I listened to basically every episode of The Good Fight this weekend and I found an hour of that podcast much more helpful than every hour Crooked Media has recorded. Yasha Mounk and his guests are talking about why we’re here, what could happen next and how it’s worked in other countries. I’m finding that far more useful and insightful.

This last week I also started the audiobook of “In the Garden of Beasts”. It’s interesting. Maybe not the most useful for getting through this in one piece. However, it is reminding me both how different things are right now (and thus how far away we are from something *really* dark) and also how slowly things can creep up.

It’s reminding me not to get numb to casual talk of violence. To condemn talk of violence or discrimination openly and in public before it’s too late.

DSGamer wrote:

It’s reminding me not to get numb to casual talk of violence. To condemn talk of violence or discrimination openly and in public before it’s too late.

Had to inform a software developer that "relax" and "letithappen" were neither funny, nor appropriate names for function calls and told him to change them. There are women coders and DBAs sitting right next to him. Ugh.
Luckily he didn't fight me on it, and I will be more confident shutting down garbage next time.

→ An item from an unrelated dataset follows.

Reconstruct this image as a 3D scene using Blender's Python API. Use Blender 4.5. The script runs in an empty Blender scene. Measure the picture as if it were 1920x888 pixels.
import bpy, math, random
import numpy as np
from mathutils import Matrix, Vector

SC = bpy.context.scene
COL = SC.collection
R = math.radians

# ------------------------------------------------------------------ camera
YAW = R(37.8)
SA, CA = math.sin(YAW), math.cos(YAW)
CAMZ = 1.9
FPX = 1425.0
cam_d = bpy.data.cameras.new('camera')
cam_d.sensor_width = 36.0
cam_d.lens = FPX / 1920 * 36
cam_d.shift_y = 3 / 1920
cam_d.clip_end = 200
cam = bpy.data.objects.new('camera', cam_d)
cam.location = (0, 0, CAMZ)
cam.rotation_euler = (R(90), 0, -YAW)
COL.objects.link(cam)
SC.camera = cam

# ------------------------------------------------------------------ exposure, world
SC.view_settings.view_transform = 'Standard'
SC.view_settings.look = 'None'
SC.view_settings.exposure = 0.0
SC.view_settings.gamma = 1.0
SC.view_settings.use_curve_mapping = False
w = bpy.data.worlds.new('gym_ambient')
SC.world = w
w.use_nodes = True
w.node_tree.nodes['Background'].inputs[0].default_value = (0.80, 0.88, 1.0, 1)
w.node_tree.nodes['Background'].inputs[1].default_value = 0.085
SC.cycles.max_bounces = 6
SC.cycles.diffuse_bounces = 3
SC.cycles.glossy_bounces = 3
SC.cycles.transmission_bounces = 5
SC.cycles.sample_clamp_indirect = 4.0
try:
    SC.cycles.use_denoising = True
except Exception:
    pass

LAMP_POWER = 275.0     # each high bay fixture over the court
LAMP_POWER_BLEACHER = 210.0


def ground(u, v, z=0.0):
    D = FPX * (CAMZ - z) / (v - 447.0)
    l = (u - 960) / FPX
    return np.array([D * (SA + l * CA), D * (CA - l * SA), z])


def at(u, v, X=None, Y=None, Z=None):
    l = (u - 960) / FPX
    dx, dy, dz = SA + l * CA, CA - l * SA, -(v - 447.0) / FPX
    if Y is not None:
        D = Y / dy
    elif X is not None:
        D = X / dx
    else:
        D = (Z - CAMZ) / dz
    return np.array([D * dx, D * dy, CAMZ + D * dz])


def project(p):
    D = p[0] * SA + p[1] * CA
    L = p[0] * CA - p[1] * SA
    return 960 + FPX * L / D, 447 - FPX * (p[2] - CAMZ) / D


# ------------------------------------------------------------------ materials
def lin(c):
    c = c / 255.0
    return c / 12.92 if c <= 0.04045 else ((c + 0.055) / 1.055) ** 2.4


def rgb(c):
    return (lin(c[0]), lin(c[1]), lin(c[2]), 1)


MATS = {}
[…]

Saying something is an important step.

Rahmen wrote:

Saying something is an important step.

Probably the most important. Say something before it’s not permissible to.

Sounds like you did great, Mixolyde.

I'm actually reading a wonderful book called Devil in the Grove right now, which I'm finding heartening, if only because if Thurgood Marshall could live through 1949 while literally fighting the KKK in court, the least I can do is keep my head up.

Thanks for the suggestion, DSGamer.

Think I'm gonna take a break from Crocked Media podcasts for now.

I need this thread. Thanks for starting it.

Also I need that link where Robear talks about the effects of a modern battleship firing on a 1600s galleon.